Author Topic: four-wire fan - tach/sense level shift?  (Read 904 times)

0 Members and 1 Guest are viewing this topic.

Offline julian1Topic starter

  • Frequent Contributor
  • **
  • Posts: 773
  • Country: au
four-wire fan - tach/sense level shift?
« on: June 04, 2023, 05:01:10 am »
I want to identify the simplest way to read the tach/rpm sense pin of a four-wire fan.

It is common (when googling) to see a pullup to the fan +ve voltage rail, and a voltage-divider to level shift to the mcu voltage domain.
This implies an open-drain/open-collector arrangement at the fan.

But why not skip the divider, and just use a pullup to the mcu/controller supply rail used instead? Or just an internal gpio pullup?
 
Is there some corner-case, or convention to explain the more complex circuit?
 

Offline julian1Topic starter

  • Frequent Contributor
  • **
  • Posts: 773
  • Country: au
Re: four-wire fan - tach/sense level shift?
« Reply #1 on: June 04, 2023, 05:07:18 am »
A macbook pro fan controller header does it the obvious way, will a pullup to 3v3, but the header may not be standard four wire.
 

Offline Nominal Animal

  • Super Contributor
  • ***
  • Posts: 7167
  • Country: fi
    • My home page and email address
Re: four-wire fan - tach/sense level shift?
« Reply #2 on: June 04, 2023, 03:38:24 pm »
But why not skip the divider, and just use a pullup to the mcu/controller supply rail used instead?
TL;DR: Because historical baggage, and because the voltage divider is more robust and only costs an extra standard resistor pair.
 _ _ _ _ _

The old Intel standard from 2006 promised that the motherboard will pull it up to 12V (12.6V max), and that it must be an open collector (open drain) output.  (The PWM input, however, is pulled up to 5V (recommended 3.3V already then) within the fan; the controller only pulls it to ground.)
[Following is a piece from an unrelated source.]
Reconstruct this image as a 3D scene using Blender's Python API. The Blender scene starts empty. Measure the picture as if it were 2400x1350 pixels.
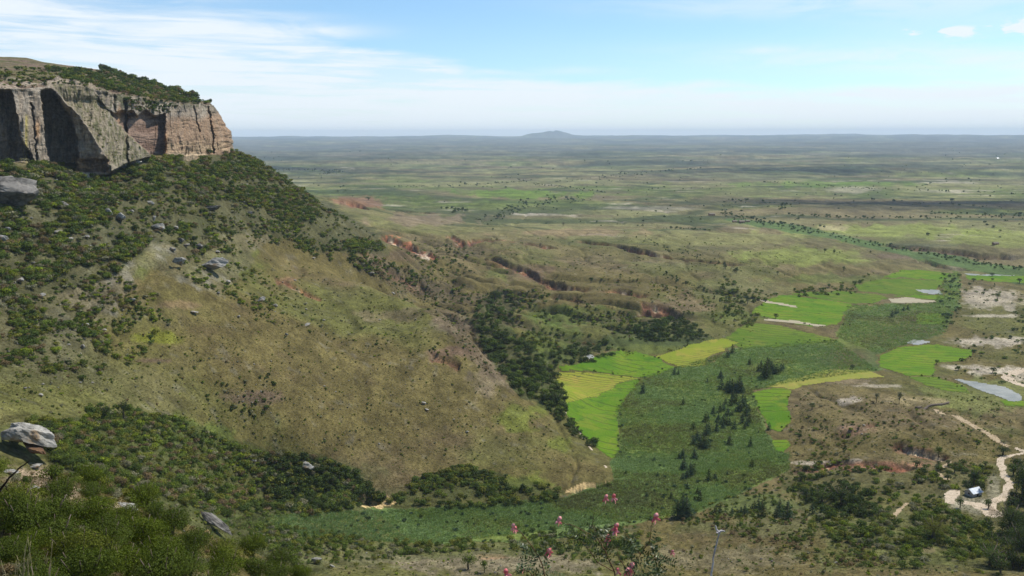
import bpy, math, random
import numpy as np
from mathutils import Matrix, Vector

random.seed(7)
rng = np.random.default_rng(7)
scene = bpy.context.scene
R = math.radians
Q = 1.0            # mesh fineness

# ------------------------------------------------------------------ camera
CAM_Z = 170.0
F = 1997.0                      # focal length in pixels of the 2400 px wide frame
PITCH, ROLL = R(10.22), R(-0.15)
right0 = np.array([1.0, 0, 0]); fwd = np.array([0, math.cos(PITCH), -math.sin(PITCH)])
up0 = np.array([0, math.sin(PITCH), math.cos(PITCH)])
right = math.cos(ROLL) * right0 + math.sin(ROLL) * up0
up = -math.sin(ROLL) * right0 + math.cos(ROLL) * up0
cam_data = bpy.data.cameras.new('camera')
cam = bpy.data.objects.new('camera', cam_data)
scene.collection.objects.link(cam)
m = Matrix.Identity(4)
for i in range(3):
    m[i][0], m[i][1], m[i][2] = right[i], up[i], -fwd[i]
m[2][3] = CAM_Z
cam.matrix_world = m
cam_data.sensor_width = 36.0
cam_data.lens = 36.0 * F / 2400.0
cam_data.clip_start = 0.1
cam_data.dof.use_dof = True
cam_data.dof.focus_distance = 400.0
cam_data.dof.aperture_fstop = 16.0
cam_data.clip_end = 200000.0
scene.camera = cam
scene.cycles.transparent_max_bounces = 48
scene.cycles.volume_bounces = 1
scene.render.resolution_x, scene.render.resolution_y = 1024, 576

# ------------------------------------------------------------------ exposure, sun, sky
scene.view_settings.view_transform = 'Standard'
scene.view_settings.look = 'None'
scene.view_settings.exposure = 0.1
scene.view_settings.gamma = 1.0
SUN_AZ, SUN_EL = R(56), R(56)     # azimuth clockwise from the view direction
sd = np.array([math.sin(SUN_AZ) * math.cos(SUN_EL), math.cos(SUN_AZ) * math.cos(SUN_EL), math.sin(SUN_EL)])
ld = bpy.data.lights.new('sun', 'SUN')
ld.energy = 4.9
ld.angle = R(0.53)
ld.color = (1.0, 0.95, 0.87)
sun = bpy.data.objects.new('sun', ld)
scene.collection.objects.link(sun)
sun.rotation_euler = Vector(sd).to_track_quat('Z', 'Y').to_euler()
sun.location = (0, 0, 600)

class NT:
    """small helper to write node trees as expressions"""
    def __init__(s, tree):
        s.t = tree; s.n = tree.nodes; s.l = tree.links
    def put(s, sock, v):
        if isinstance(v, bpy.types.NodeSocket): s.l.new(v, sock)
        elif v is not None: sock.default_value = v
    def math(s, op, a, b=None, c=None, clamp=False):
        n = s.n.new('ShaderNodeMath'); n.operation = op; n.use_clamp = clamp
        s.put(n.inputs[0], a); s.put(n.inputs[1], b); s.put(n.inputs[2], c)
        return n.outputs[0]
    def sep(s, v):
        n = s.n.new('ShaderNodeSeparateXYZ'); s.put(n.inputs[0], v); return n.outputs
    def comb(s, x, y, z):
        n = s.n.new('ShaderNodeCombineXYZ')
        s.put(n.inputs[0], x); s.put(n.inputs[1], y); s.put(n.inputs[2], z); return n.outputs[0]
    def noise(s, vec, scale, detail=4.0, rough=0.55, dist=0.0):
        n = s.n.new('ShaderNodeTexNoise'); s.put(n.inputs['Vector'], vec)
        n.inputs['Scale'].default_value = scale; n.inputs['Detail'].default_value = detail
        n.inputs['Roughness'].default_value = rough; n.inputs['Distortion'].default_value = dist
        return n.outputs['Fac']
    def ramp(s, f, lo, hi, a=0.0, b=1.0, smooth=True):
        n = s.n.new('ShaderNodeMapRange'); n.interpolation_type = 'SMOOTHSTEP' if smooth else 'LINEAR'
        s.put(n.inputs['Value'], f)
        for k, v in (('From Min', lo), ('From Max', hi), ('To Min', a), ('To Max', b)): s.put(n.inputs[k], v)
        return n.outputs['Result']
    def mix(s, f, a, b, mode='MIX'):
        n = s.n.new('ShaderNodeMix'); n.data_type = 'RGBA'; n.blend_type = mode
        s.put(n.inputs['Factor'], f); s.put(n.inputs[6], a); s.put(n.inputs[7], b)
        return n.outputs[2]

world = bpy.data.worlds.new('World')
scene.world = world
world.use_nodes = True
w = NT(world.node_tree); w.n.clear()
out = w.n.new('ShaderNodeOutputWorld'); bg = w.n.new('ShaderNodeBackground')
w.l.new(bg.outputs[0], out.inputs[0])
SKY_STRENGTH = 0.10
bg.inputs['Strength'].default_value = SKY_STRENGTH
sky = w.n.new('ShaderNodeTexSky')
sky.sky_type = 'NISHITA'; sky.sun_disc = False
sky.sun_elevation = SUN_EL; sky.sun_rotation = SUN_AZ
sky.altitude = 900; sky.air_density = 1.0; sky.dust_density = 0.6; sky.ozone_density = 1.6
tc = w.n.new('ShaderNodeTexCoord')
dx, dy, dz = w.sep(tc.outputs['Generated'])
az = w.math('MULTIPLY', w.math('ARCTAN2', dx, dy), 57.2958)     # degrees, clockwise from +Y
el = w.math('MULTIPLY', w.math('ARCSINE', dz), 57.2958)
v1 = w.comb(w.math('MULTIPLY', az, 0.055), w.math('MULTIPLY', el, 0.42), 0.0)
v2 = w.comb(w.math('MULTIPLY', az, 0.13), w.math('MULTIPLY', el, 0.75), 3.0)
v3 = w.comb(w.math('MULTIPLY', az, 0.5), w.math('MULTIPLY', el, 1.3), 7.0)
n1 = w.noise(v1, 1.0, 6.0, 0.55, 0.6)
n2 = w.noise(v2, 1.0, 7.0, 0.62, 1.0)
n3 = w.noise(v3, 1.0, 6.0, 0.6, 0.3)
n4 = w.noise(w.comb(w.math('MULTIPLY', az, 0.085), w.math('ADD', w.math('MULTIPLY', el, 1.5), w.math('MULTIPLY', az, .03)), 11.0), 1.0, 6.0, 0.6, 0.8)
def sky_blob(a0, e0, ra, re, tilt=0.0):
    """soft elliptic cloud centred on azimuth a0 and elevation e0 (degrees)"""
    da = w.math('SUBTRACT', az, a0)
    de = w.math('SUBTRACT', w.math('SUBTRACT', el, e0), w.math('MULTIPLY', da, tilt))
    q = w.math('ADD', w.math('POWER', w.math('DIVIDE', w.math('ABSOLUTE', da), ra), 2.0),
               w.math('POWER', w.math('DIVIDE', w.math('ABSOLUTE', de), re), 2.0))
    return w.math('POWER', 2.718, w.math('MULTIPLY', q, -1.0))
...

This means that the fan electronics should use an NPN transistor or a MOSFET to pull Tach signal to ground.

If so, using a pull-up to the logic level supply would work absolutely fine.

Question is, is your fan "standards-compliant", or does it do some strange shenanigans, saving that single transistor, and somehow connect it to 12V internally?  Or just because the designer didn't bother to read the standard, and internally pulls it up to the 12V rail?
Mass-produced cheap electronics tend to cut the costs down to absolute minimum, including designer pay.

My electronics-fu is too weak to say how to check this reliably, but I suspect all good 12V PWM fans – Pabst, Noctua, all "name brands" – do it "right", so pulling to 3.3V will work just fine.. but I would check each particular fan I use does not pull Tach output above 3.3V at any point, before trusting them.  If the fan isn't expensive, I'd just pull the circuit board out, and check it; I probably wouldn't be able to stuff it back (but others might).

Compare to pulling Tach to 12V and dividing it to about 3V using R2 = 3 R1 voltage divider.  You save all that headache, and any even close to "standard"-compliant fan will work.  By making R1 and R2 sufficiently large, say 22k and 68k, you can even limit the current to low enough that if an occasional spike were to happen, your input ESD diodes will handle it (if even necessary).  Since typical 3.3V logic level inputs treat anything above 2V as high, the 22k:68k voltage divider only requires about 8.2V on the Tach to detect highs; this means this way there is ample "room" for all kinds of noise to occur without any negative effects.
 

Offline julian1Topic starter

  • Frequent Contributor
  • **
  • Posts: 773
  • Country: au
Re: four-wire fan - tach/sense level shift?
« Reply #3 on: June 04, 2023, 06:36:25 pm »
Thanks Nominal Animal. 
This is the kind of answer I was hoping for.
It makes sense to follow the convention.
The pullup+current-limit approach, is in the same configuration as pullup+divider.
So the decision to actually fit the extra resistor, could be deferred to assembly, if that was important.